■ To be done: Repeat every line below exactly as it reads.

■ Source data:
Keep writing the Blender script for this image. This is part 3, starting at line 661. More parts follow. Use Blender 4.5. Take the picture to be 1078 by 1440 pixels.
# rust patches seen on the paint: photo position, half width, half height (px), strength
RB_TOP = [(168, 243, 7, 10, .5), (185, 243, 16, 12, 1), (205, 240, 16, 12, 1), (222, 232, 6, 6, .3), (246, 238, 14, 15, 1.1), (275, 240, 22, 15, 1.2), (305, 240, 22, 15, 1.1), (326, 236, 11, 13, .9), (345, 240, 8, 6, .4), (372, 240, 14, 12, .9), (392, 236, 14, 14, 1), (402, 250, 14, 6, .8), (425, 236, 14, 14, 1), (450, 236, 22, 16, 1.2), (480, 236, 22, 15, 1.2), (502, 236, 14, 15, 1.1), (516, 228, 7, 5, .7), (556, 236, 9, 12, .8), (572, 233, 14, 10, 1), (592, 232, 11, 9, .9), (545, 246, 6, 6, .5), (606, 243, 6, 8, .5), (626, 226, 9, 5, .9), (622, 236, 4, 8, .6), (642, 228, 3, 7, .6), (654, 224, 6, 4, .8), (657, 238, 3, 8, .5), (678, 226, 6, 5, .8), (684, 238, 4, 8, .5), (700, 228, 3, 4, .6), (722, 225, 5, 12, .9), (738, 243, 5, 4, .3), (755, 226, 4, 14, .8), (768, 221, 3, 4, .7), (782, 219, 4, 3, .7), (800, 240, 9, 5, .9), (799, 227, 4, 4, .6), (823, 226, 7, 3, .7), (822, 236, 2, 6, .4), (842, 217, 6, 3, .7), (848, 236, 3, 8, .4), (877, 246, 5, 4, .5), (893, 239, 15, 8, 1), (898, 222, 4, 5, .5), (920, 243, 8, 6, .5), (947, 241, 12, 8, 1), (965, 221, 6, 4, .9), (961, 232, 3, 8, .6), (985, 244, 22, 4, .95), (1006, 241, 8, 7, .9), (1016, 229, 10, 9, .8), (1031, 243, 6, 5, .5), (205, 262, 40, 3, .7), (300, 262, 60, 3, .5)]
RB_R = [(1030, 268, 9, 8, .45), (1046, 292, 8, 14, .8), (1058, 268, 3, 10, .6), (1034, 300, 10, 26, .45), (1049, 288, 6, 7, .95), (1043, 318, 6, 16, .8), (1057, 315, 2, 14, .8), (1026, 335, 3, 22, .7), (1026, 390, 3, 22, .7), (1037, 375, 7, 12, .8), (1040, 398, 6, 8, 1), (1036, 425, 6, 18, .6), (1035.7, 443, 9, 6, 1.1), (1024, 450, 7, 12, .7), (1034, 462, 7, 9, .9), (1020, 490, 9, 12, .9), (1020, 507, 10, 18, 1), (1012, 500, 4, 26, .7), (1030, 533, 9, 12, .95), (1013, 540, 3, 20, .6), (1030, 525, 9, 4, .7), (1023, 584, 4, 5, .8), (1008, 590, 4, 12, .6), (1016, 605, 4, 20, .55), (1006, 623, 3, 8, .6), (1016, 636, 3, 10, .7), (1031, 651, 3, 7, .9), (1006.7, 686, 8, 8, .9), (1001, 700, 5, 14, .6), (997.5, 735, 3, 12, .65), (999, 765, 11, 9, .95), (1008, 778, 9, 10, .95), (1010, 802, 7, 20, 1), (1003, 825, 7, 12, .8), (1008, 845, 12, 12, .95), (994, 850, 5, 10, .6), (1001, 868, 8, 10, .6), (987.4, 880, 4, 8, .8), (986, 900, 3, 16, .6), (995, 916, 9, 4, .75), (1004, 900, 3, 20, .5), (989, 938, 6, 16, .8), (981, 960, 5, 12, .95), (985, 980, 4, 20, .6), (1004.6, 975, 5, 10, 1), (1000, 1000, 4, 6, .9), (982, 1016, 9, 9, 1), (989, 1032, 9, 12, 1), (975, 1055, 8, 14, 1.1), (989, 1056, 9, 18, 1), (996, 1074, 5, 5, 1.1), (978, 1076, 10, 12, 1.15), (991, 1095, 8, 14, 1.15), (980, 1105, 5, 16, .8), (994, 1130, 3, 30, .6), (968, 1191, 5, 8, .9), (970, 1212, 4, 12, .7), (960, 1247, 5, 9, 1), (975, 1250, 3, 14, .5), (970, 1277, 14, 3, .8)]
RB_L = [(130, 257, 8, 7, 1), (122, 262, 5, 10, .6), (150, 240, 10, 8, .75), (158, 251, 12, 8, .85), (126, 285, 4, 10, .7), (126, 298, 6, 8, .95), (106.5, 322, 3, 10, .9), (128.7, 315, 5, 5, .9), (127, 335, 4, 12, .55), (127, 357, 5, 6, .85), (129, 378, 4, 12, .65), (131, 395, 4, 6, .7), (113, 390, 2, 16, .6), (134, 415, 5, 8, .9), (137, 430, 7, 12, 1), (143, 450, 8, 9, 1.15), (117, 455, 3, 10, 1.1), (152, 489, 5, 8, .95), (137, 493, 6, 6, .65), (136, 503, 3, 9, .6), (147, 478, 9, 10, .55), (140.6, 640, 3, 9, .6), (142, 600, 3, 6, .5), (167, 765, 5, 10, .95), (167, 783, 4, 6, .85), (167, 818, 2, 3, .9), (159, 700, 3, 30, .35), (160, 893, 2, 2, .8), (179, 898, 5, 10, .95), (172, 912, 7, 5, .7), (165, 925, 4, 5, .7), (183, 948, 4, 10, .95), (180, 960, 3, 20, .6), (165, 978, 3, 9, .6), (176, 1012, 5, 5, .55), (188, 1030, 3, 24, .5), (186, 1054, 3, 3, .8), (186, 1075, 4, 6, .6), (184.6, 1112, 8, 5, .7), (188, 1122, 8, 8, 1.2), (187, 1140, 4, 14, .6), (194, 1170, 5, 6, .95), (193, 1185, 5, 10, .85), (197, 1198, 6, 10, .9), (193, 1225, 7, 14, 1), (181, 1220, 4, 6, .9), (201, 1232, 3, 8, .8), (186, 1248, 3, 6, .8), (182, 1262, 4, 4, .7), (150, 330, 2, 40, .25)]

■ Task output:
Keep writing the Blender script for this image. This is part 3, starting at line 661. More parts follow. Use Blender 4.5. Take the picture to be 1078 by 1440 pixels.
# rust patches seen on the paint: photo position, half width, half height (px), strength
RB_TOP = [(168, 243, 7, 10, .5), (185, 243, 16, 12, 1), (205, 240, 16, 12, 1), (222, 232, 6, 6, .3), (246, 238, 14, 15, 1.1), (275, 240, 22, 15, 1.2), (305, 240, 22, 15, 1.1), (326, 236, 11, 13, .9), (345, 240, 8, 6, .4), (372, 240, 14, 12, .9), (392, 236, 14, 14, 1), (402, 250, 14, 6, .8), (425, 236, 14, 14, 1), (450, 236, 22, 16, 1.2), (480, 236, 22, 15, 1.2), (502, 236, 14, 15, 1.1), (516, 228, 7, 5, .7), (556, 236, 9, 12, .8), (572, 233, 14, 10, 1), (592, 232, 11, 9, .9), (545, 246, 6, 6, .5), (606, 243, 6, 8, .5), (626, 226, 9, 5, .9), (622, 236, 4, 8, .6), (642, 228, 3, 7, .6), (654, 224, 6, 4, .8), (657, 238, 3, 8, .5), (678, 226, 6, 5, .8), (684, 238, 4, 8, .5), (700, 228, 3, 4, .6), (722, 225, 5, 12, .9), (738, 243, 5, 4, .3), (755, 226, 4, 14, .8), (768, 221, 3, 4, .7), (782, 219, 4, 3, .7), (800, 240, 9, 5, .9), (799, 227, 4, 4, .6), (823, 226, 7, 3, .7), (822, 236, 2, 6, .4), (842, 217, 6, 3, .7), (848, 236, 3, 8, .4), (877, 246, 5, 4, .5), (893, 239, 15, 8, 1), (898, 222, 4, 5, .5), (920, 243, 8, 6, .5), (947, 241, 12, 8, 1), (965, 221, 6, 4, .9), (961, 232, 3, 8, .6), (985, 244, 22, 4, .95), (1006, 241, 8, 7, .9), (1016, 229, 10, 9, .8), (1031, 243, 6, 5, .5), (205, 262, 40, 3, .7), (300, 262, 60, 3, .5)]
RB_R = [(1030, 268, 9, 8, .45), (1046, 292, 8, 14, .8), (1058, 268, 3, 10, .6), (1034, 300, 10, 26, .45), (1049, 288, 6, 7, .95), (1043, 318, 6, 16, .8), (1057, 315, 2, 14, .8), (1026, 335, 3, 22, .7), (1026, 390, 3, 22, .7), (1037, 375, 7, 12, .8), (1040, 398, 6, 8, 1), (1036, 425, 6, 18, .6), (1035.7, 443, 9, 6, 1.1), (1024, 450, 7, 12, .7), (1034, 462, 7, 9, .9), (1020, 490, 9, 12, .9), (1020, 507, 10, 18, 1), (1012, 500, 4, 26, .7), (1030, 533, 9, 12, .95), (1013, 540, 3, 20, .6), (1030, 525, 9, 4, .7), (1023, 584, 4, 5, .8), (1008, 590, 4, 12, .6), (1016, 605, 4, 20, .55), (1006, 623, 3, 8, .6), (1016, 636, 3, 10, .7), (1031, 651, 3, 7, .9), (1006.7, 686, 8, 8, .9), (1001, 700, 5, 14, .6), (997.5, 735, 3, 12, .65), (999, 765, 11, 9, .95), (1008, 778, 9, 10, .95), (1010, 802, 7, 20, 1), (1003, 825, 7, 12, .8), (1008, 845, 12, 12, .95), (994, 850, 5, 10, .6), (1001, 868, 8, 10, .6), (987.4, 880, 4, 8, .8), (986, 900, 3, 16, .6), (995, 916, 9, 4, .75), (1004, 900, 3, 20, .5), (989, 938, 6, 16, .8), (981, 960, 5, 12, .95), (985, 980, 4, 20, .6), (1004.6, 975, 5, 10, 1), (1000, 1000, 4, 6, .9), (982, 1016, 9, 9, 1), (989, 1032, 9, 12, 1), (975, 1055, 8, 14, 1.1), (989, 1056, 9, 18, 1), (996, 1074, 5, 5, 1.1), (978, 1076, 10, 12, 1.15), (991, 1095, 8, 14, 1.15), (980, 1105, 5, 16, .8), (994, 1130, 3, 30, .6), (968, 1191, 5, 8, .9), (970, 1212, 4, 12, .7), (960, 1247, 5, 9, 1), (975, 1250, 3, 14, .5), (970, 1277, 14, 3, .8)]
RB_L = [(130, 257, 8, 7, 1), (122, 262, 5, 10, .6), (150, 240, 10, 8, .75), (158, 251, 12, 8, .85), (126, 285, 4, 10, .7), (126, 298, 6, 8, .95), (106.5, 322, 3, 10, .9), (128.7, 315, 5, 5, .9), (127, 335, 4, 12, .55), (127, 357, 5, 6, .85), (129, 378, 4, 12, .65), (131, 395, 4, 6, .7), (113, 390, 2, 16, .6), (134, 415, 5, 8, .9), (137, 430, 7, 12, 1), (143, 450, 8, 9, 1.15), (117, 455, 3, 10, 1.1), (152, 489, 5, 8, .95), (137, 493, 6, 6, .65), (136, 503, 3, 9, .6), (147, 478, 9, 10, .55), (140.6, 640, 3, 9, .6), (142, 600, 3, 6, .5), (167, 765, 5, 10, .95), (167, 783, 4, 6, .85), (167, 818, 2, 3, .9), (159, 700, 3, 30, .35), (160, 893, 2, 2, .8), (179, 898, 5, 10, .95), (172, 912, 7, 5, .7), (165, 925, 4, 5, .7), (183, 948, 4, 10, .95), (180, 960, 3, 20, .6), (165, 978, 3, 9, .6), (176, 1012, 5, 5, .55), (188, 1030, 3, 24, .5), (186, 1054, 3, 3, .8), (186, 1075, 4, 6, .6), (184.6, 1112, 8, 5, .7), (188, 1122, 8, 8, 1.2), (187, 1140, 4, 14, .6), (194, 1170, 5, 6, .95), (193, 1185, 5, 10, .85), (197, 1198, 6, 10, .9), (193, 1225, 7, 14, 1), (181, 1220, 4, 6, .9), (201, 1232, 3, 8, .8), (186, 1248, 3, 6, .8), (182, 1262, 4, 4, .7), (150, 330, 2, 40, .25)]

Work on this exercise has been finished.